## start DATA SHOWN

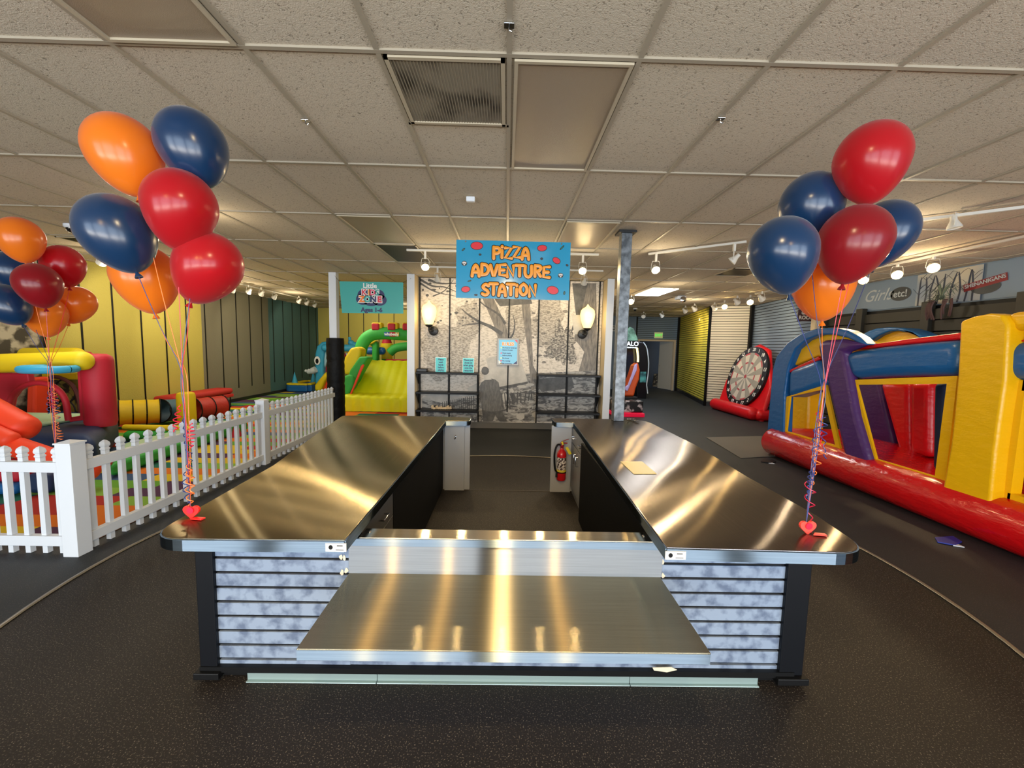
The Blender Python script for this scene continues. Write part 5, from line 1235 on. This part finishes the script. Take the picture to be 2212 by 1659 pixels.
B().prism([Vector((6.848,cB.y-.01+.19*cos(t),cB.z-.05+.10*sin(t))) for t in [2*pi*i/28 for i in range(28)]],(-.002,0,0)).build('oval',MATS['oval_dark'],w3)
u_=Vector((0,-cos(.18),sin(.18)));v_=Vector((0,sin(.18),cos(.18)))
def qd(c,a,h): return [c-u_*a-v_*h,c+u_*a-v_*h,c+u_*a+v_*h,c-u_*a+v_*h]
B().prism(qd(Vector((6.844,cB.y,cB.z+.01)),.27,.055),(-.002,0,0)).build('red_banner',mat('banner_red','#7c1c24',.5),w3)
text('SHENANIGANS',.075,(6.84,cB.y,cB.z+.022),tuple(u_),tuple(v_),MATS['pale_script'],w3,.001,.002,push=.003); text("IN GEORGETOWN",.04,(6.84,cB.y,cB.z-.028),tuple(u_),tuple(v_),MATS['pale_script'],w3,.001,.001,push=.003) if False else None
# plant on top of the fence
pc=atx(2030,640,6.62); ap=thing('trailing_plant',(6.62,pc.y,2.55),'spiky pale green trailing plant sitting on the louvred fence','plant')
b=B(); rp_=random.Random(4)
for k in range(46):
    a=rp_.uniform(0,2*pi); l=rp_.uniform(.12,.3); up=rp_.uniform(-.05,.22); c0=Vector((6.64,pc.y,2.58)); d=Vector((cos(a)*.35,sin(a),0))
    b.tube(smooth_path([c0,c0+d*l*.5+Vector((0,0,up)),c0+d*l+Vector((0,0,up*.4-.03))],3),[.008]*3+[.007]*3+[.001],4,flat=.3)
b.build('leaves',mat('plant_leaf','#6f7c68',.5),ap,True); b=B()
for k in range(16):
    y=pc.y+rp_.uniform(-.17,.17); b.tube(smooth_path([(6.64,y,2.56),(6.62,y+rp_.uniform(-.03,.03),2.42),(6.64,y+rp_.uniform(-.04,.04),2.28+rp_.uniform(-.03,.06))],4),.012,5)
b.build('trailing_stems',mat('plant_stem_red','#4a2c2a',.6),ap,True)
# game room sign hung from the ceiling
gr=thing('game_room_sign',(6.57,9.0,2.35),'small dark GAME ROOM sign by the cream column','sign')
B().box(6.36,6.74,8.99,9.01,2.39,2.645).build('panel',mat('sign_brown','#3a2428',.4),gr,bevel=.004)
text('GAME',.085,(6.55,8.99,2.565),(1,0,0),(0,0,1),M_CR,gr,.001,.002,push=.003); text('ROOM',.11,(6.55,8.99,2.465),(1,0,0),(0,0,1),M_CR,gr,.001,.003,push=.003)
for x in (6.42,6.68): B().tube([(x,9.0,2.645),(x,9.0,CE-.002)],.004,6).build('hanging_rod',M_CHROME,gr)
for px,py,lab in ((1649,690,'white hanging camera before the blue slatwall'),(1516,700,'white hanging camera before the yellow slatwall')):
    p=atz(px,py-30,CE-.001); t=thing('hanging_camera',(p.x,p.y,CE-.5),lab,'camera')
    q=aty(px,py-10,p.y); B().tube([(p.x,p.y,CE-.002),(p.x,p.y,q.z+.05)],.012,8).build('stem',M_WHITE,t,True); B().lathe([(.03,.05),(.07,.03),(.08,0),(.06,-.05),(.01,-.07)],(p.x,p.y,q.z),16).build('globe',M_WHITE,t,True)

## end DATA SHOWN

## REQUIRED TASK
Report each line in the data that holds the word "from".

## TASK ANSWER
The Blender Python script for this scene continues. Write part 5, from line 1235 on. This part finishes the script. Take the picture to be 2212 by 1659 pixels.
# game room sign hung from the ceiling